Qu’on veuille ou non le reconnaître, le fait est que les interventionnistes américains se sont transformés en Irak en facteur de dissuasion. Certes, ils sont toujours considérés comme un mal, mais ils sont déjà devenus un moindre mal par rapport à ce qui pourrait arriver à l’Irak après leur départ.
D’ailleurs, ce n’est pas tout. Qu’ils soient qualifiés d’interventionnistes ou de force de dissuasion, les Américains sont tombés dans un piège. Comme l’a expliqué de façon imagée un expert américain, trois bandes agissent aujourd’hui en Irak, comme dans un quartier sensible. Les sunnites tuent les chiites. Les chiites s’engagent dans les forces de l’ordre gouvernementales en vue de tuer les sunnites, bien qu’ils ne soient pas meilleurs. Les Américains constituent la troisième bande. Bien qu’elle soit plus forte que les deux autres, elle n’arrive pas non plus à remettre de l’ordre dans la rue. Il faut reconnaître que ce point de vue est assez autocritique.
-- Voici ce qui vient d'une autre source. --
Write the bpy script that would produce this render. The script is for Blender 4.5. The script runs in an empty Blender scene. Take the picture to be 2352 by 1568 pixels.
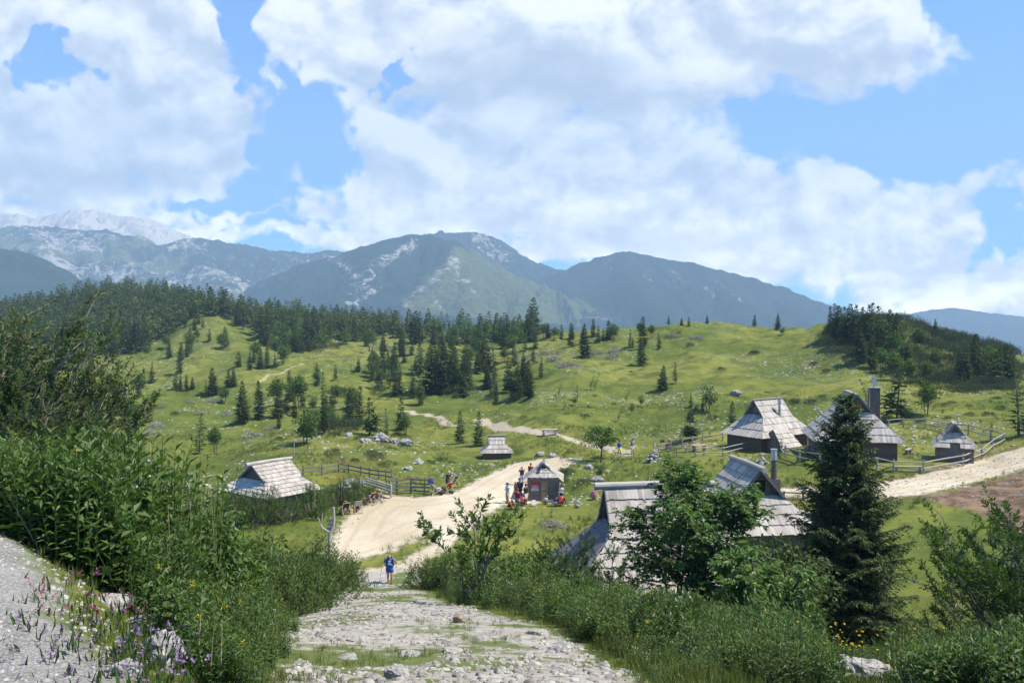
import bpy, math, random
import numpy as np
from mathutils import Vector, Matrix

random.seed(7)
RNG = np.random.default_rng(11)
SC = bpy.context.scene
COL = SC.collection
PI = math.pi

# ------------------------------------------------------------------ camera model
F, CX, CY, HY = 1900.0, 1176.0, 784.0, 740.0
PITCH = math.atan((CY - HY) / F)
SP, CP = math.sin(PITCH), math.cos(PITCH)


def ray(px, py):
    """direction (a, 1, s) of a sight line"""
    u, v = (px - CX) / F, (py - CY) / F
    y = CP - v * SP
    return u / y, -(SP + v * CP) / y


# ------------------------------------------------------------------ noise
def _h(ix, iy, iz):
    n = (ix.astype(np.int64) * 374761393 + iy.astype(np.int64) * 668265263 + iz.astype(np.int64) * 2147483647) & 0xFFFFFFFF
    n = ((n ^ (n >> 13)) * 1274126177) & 0xFFFFFFFF
    n = n ^ (n >> 16)
    return (n & 0xFFFF) / 32767.5 - 1.0


def vnoise(x, y, z=None):
    x = np.asarray(x, float); y = np.asarray(y, float)
    z = np.zeros_like(x) if z is None else np.asarray(z, float)
    ix, iy, iz = np.floor(x), np.floor(y), np.floor(z)
    fx, fy, fz = x - ix, y - iy, z - iz
    fx, fy, fz = [t * t * t * (t * (6 * t - 15) + 10) for t in (fx, fy, fz)]
    r = 0
    for dx in (0, 1):
        wx = fx if dx else 1 - fx
        for dy in (0, 1):
            wy = fy if dy else 1 - fy
            for dz in (0, 1):
                wz = fz if dz else 1 - fz
                r = r + wx * wy * wz * _h(ix + dx, iy + dy, iz + dz)
    return r


def fbm(x, y, z=None, octv=4, gain=0.5, lac=2.03):
    r, a = 0, 1.0
    for i in range(octv):
        r = r + a * vnoise(x + 17.3 * i, y - 9.1 * i, None if z is None else z + 5.7 * i)
        x, y = x * lac, y * lac
        z = None if z is None else z * lac
        a *= gain
    return r


def sstep(a, b, x):
    t = np.clip((x - a) / (b - a), 0, 1)
    return t * t * (3 - 2 * t)


# ------------------------------------------------------------------ mesh builder
class MB:
    def __init__(s):
        s.v, s.q, s.t, s.tint, s.qm, s.tm, s.n = [], [], [], [], [], [], 0

    def add(s, V, Fc, tint=0.5, mi=0):
        V = np.asarray(V, float).reshape(-1, 3); Fc = np.asarray(Fc, int)
        s.v.append(V)
        s.tint.append(np.broadcast_to(np.asarray(tint, float), (len(V),)))
        if Fc.ndim == 2 and Fc.shape[1] == 4:
            s.q.append(Fc + s.n); s.qm.append(np.full(len(Fc), mi))
        else:
            s.t.append(Fc.reshape(-1, 3) + s.n); s.tm.append(np.full(len(Fc), mi))
        s.n += len(V)
        return s

    def merge(s, o, M=None, tint=None):
        """append another builder, transformed by a 4x4"""
        V, Q, T, ti = o.arrays()
        if M is not None:
            M = np.asarray(M); V = V @ M[:3, :3].T + M[:3, 3]
        if tint is not None:
            ti = np.clip(ti + tint, 0, 1)
        qm = np.concatenate(o.qm) if o.qm else np.zeros(0, int); tm = np.concatenate(o.tm) if o.tm else np.zeros(0, int)
        s.v.append(V); s.tint.append(ti)
        if len(Q): s.q.append(Q + s.n); s.qm.append(qm)
        if len(T): s.t.append(T + s.n); s.tm.append(tm)
        s.n += len(V)

    def arrays(s):
        V = np.concatenate(s.v) if s.v else np.zeros((0, 3))
        Q = np.concatenate(s.q) if s.q else np.zeros((0, 4), int)
        T = np.concatenate(s.t) if s.t else np.zeros((0, 3), int)
        return V, Q, T, np.concatenate(s.tint) if s.tint else np.zeros(0)

    def mesh(s, name, mats, smooth=False, attrs=None):
        V, Q, T, ti = s.arrays()
        me = bpy.data.meshes.new(name)
        me.vertices.add(len(V)); me.vertices.foreach_set('co', V.astype(np.float32).ravel())
        L = np.concatenate([Q.ravel(), T.ravel()]).astype(np.int32)
        me.loops.add(len(L)); me.loops.foreach_set('vertex_index', L)
        st = np.concatenate([np.arange(len(Q)) * 4, len(Q) * 4 + np.arange(len(T)) * 3]).astype(np.int32)
        me.polygons.add(len(st)); me.polygons.foreach_set('loop_start', st)
        mi = np.concatenate((s.qm or [np.zeros(0, int)]) + (s.tm or [np.zeros(0, int)])).astype(np.int32)
        me.polygons.foreach_set('material_index', mi)
        me.polygons.foreach_set('use_smooth', np.full(len(st), smooth))
        at = me.attributes.new('tint', 'FLOAT', 'POINT'); at.data.foreach_set('value', ti.astype(np.float32))
        for k, a in (attrs or {}).items():
            at = me.attributes.new(k, 'FLOAT', 'POINT'); at.data.foreach_set('value', np.asarray(a, np.float32))
        me.update(calc_edges=True); me.validate()
        for m in (mats if isinstance(mats, (list, tuple)) else [mats]):
            me.materials.append(m)
        return me

    def build(s, name, mats, parent=None, smooth=False, attrs=None):
        return link(bpy.data.objects.new(name, s.mesh(name, mats, smooth, attrs)), parent)


def link(o, parent=None):
    COL.objects.link(o)
    if parent is not None:
        o.parent = parent
    return o


def tag(o, label=None, cat=None, group=None, kind=None):
    if label: o['label'] = label
    if cat: o['category'] = cat
    if group: o['group'] = group
    if kind: o['kind'] = kind
    return o


def root(name, label, cat, loc=(0, 0, 0), rz=0.0, group=None, scale=1.0):
    o = bpy.data.objects.new(name, None)
    o.empty_display_size = 0.3
    COL.objects.link(o)
    o.location = loc; o.rotation_euler = (0, 0, rz); o.scale = (scale,) * 3 if not isinstance(scale, tuple) else scale
    return tag(o, label, cat, group)


def copy_tree(o, kids, label=None, group=None):
    """kids: {object: [children]}"""
    c = o.copy(); COL.objects.link(c)
    if label: c['label'] = label
    if group: c['group'] = group
    for k in kids.get(o.name, ()):
        d = copy_tree(k, kids); d.parent = c
    return c


def frame(d):
    d = np.asarray(d, float); d = d / (np.linalg.norm(d) + 1e-9)
    up = np.array([0, 0, 1.0]) if abs(d[2]) < 0.95 else np.array([1.0, 0, 0])
    a = np.cross(up, d); a /= np.linalg.norm(a)
    return d, a, np.cross(d, a)


def tube(mb, pts, rad, k=6, tint=0.5, mi=0, caps=True):
    pts = np.asarray(pts, float); n = len(pts)
    rad = np.broadcast_to(np.asarray(rad, float), (n,))
    V = []
    a = None
    for i in range(n):
        d = pts[min(i + 1, n - 1)] - pts[max(i - 1, 0)]
        d, a0, b0 = frame(d)
        if a is not None:
            a1 = a - d * np.dot(a, d); nn = np.linalg.norm(a1)
            if nn > 1e-6: a0 = a1 / nn; b0 = np.cross(d, a0)
        a = a0
        th = np.arange(k) * 2 * PI / k
        V.append(pts[i] + rad[i] * (np.outer(np.cos(th), a0) + np.outer(np.sin(th), b0)))
    V = np.concatenate(V)
    Q = [[i * k + j, i * k + (j + 1) % k, (i + 1) * k + (j + 1) % k, (i + 1) * k + j] for i in range(n - 1) for j in range(k)]
    mb.add(V, Q, tint, mi)
    if caps:
        V2 = np.concatenate([V[:k], [pts[0]], V[-k:], [pts[-1]]])
        T = [[(j + 1) % k, j, k] for j in range(k)] + [[k + 1 + j, k + 1 + (j + 1) % k, 2 * k + 1] for j in range(k)]
        mb.add(V2, np.array(T), tint, mi)
    return mb


def box(mb, c, size, R=None, tint=0.5, mi=0, taper=1.0):
    x, y, z = [s / 2 for s in size]
    V = np.array([[-x, -y, -z], [x, -y, -z], [x, y, -z], [-x, y, -z], [-x * taper, -y * taper, z], [x * taper, -y * taper, z], [x * taper, y * taper, z], [-x * taper, y * taper, z]])
    if R is not None: V = V @ np.asarray(R)[:3, :3].T
    mb.add(V + np.asarray(c, float), [[0, 3, 2, 1], [4, 5, 6, 7], [0, 1, 5, 4], [1, 2, 6, 5], [2, 3, 7, 6], [3, 0, 4, 7]], tint, mi)
    return mb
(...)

Les observateurs étrangers ont des sympathies différentes. Naturellement, on regrette le plus les victimes innocentes. Mais les Américains qui combattent aujourd’hui en Irak jouissent d’un certain soutien dans le monde. C’est compréhensible. En fin de compte, les marines américains, qui sont devenus une force de dissuasion, encaissent les coups qui auraient pu être portés par les extrémistes dans diverses parties du globe, y compris en Russie.
Quoi qu’il en soit, il s’agit d’un piège. Bien entendu, les Américains n’y resteront pas éternellement. Dès que la Maison Blanche comprendra que les renforts envoyés actuellement en Irak n’ont en rien modifié la situation, les Américains en sortiront.
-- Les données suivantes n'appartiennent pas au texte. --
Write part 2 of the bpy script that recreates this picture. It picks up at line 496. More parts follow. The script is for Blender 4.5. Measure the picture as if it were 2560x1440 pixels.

Il est intéressant de se demander où ils se précipiteront: en arrière ou en avant, c’est-à-dire reculeront-ils en laissant le pays dans le chaos et en ruinant leur propre image, ou bien se regrouperont-ils en faisant venir dans la région des ressources plus techniques qu’humaines et attaqueront-ils ceux qui, de l’avis de la Maison Blanche, soutiennent le terrorisme en Irak? Les cibles sont assez évidentes, car elles ont déjà été maintes fois citées par les Etats-Unis: il s’agit de l’Iran et, peut-être, de la Syrie.
Des opérations au sol sont exclues, car les Etats-Unis se sont trop enlisés en Irak. Par contre, des tentatives de « ratisser » l’Iran par l’aviation ne sont pas exclues, d’autant plus que le comportement de Téhéran est peu raisonnable, pour ne pas dire plus.
En commençant par commettre une grosse erreur, les Etats-Unis et beaucoup d’autres avec eux en sont devenus les otages. Toutes les variantes sont mauvaises, et il n’y en a pas de bonnes à l’horizon.
Comme on dit aux échecs, nous sommes en présence d’un zugzwang classique: une situation où l’un des joueurs est obligé de faire un coup désavantageux, voire fatal.
Qui plus est, on sait que George Bush junior n’est pas Bobby Fischer.